Question

Five persons A, B, C, D and E are in the queue of a shop. The probability that A and E are always together is:
a) $\dfrac{1}{4}$
b) $\dfrac{2}{3}$
c) $\dfrac{2}{5}$
d) $\dfrac{3}{5}$

Answer 1

Hint: In the given question, we are provided with the number of people standing in the queue and are asked to evaluate probability considering person A and person B are always together. Since A and E are together, we consider them as 1 person. Further, it could be solved using basic knowledge of probability.

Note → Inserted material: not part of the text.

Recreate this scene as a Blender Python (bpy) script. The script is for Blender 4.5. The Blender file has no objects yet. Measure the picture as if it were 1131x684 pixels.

Complete step by step Solution: We are given that there are $5$ persons viz. A, B, C, D, E standing in the queue
Total number of ways they could be arranged = $5!$
Also, people A and E are together
We can consider AE =$1$ person
They can be arranged as AE and EA
The above statement implies, Number of ways A and E can be arranged = $2!$
Now the remaining persons could be arranged in $4!$ ways.
Therefore, the Total number of ways = $4!*2!$
To evaluate the probability of person A and person E always together;
= $\dfrac{4!*2!}{5!}$
= $\dfrac{(4*3*2*1)(2*1)}{(5*4*3*2*1)}$
= $\dfrac{2}{5}$
Thus, the probability that A and E are always together is $\dfrac{2}{5}$

Option c) $\dfrac{2}{5}$ is correct.

Note: Whenever two or more elements are mentioned to be always together, it is expected to consider them as a single element. There is a need to calculate the number of ways these elements could be arranged separately. This key point helps to solve all such types of problems.